I was recently spontaneously invited to a function that could mean having to sleep over. I don’t always do well with spontaneity. It was a work night. There were chores needing to be done. I don’t really like sleeping elsewhere. I was overdue for a shower and not so willing to use someone else’s. The function involved an activity I don’t really like, plus crowds, lots of kids, and traffic. I had some food that needed dealt with that night else it would spoil.

But the person asking is one I like and am trying to build a friendship with, and the person kept giving me (unsuitable) solutions to my objections, so I engaged in my character defect and said “yes” when I really meant “no”.
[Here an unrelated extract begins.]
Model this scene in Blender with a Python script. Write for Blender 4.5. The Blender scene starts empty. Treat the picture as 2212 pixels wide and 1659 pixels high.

It was miserable. It was crowded and small children were tantrum-infested and the traffic was awful. It was seriously late by the time I got home (I didn’t have to stay over after all, blessing of blessings!) and I was so tired that I improperly handled the food so it spoiled anyway. I had a horrible headache and the next day I was fatigued.
When I lay it out on the page like this, it’s obvious I should not have gone. When I was standing out by the car and objecting, I could not see it this clearly. I felt “no” in my heart but for some reason I was trying to overcome it.
Part of the problem is that I had accepted the invitation before I knew of the possible-stay-over component, at which I started to balk, and then right after that I remembered the food and other chores. I feel bad reneging in general, but I know it’s my right to change my mind. I didn’t exercise that right, though. And I did not have a good time.
I have heard many times in Al-Anon meetings that “no” is a complete sentence. I have to remember this is always true. I don’t have to give reasons; it’s not an obligation. It’s okay to say no.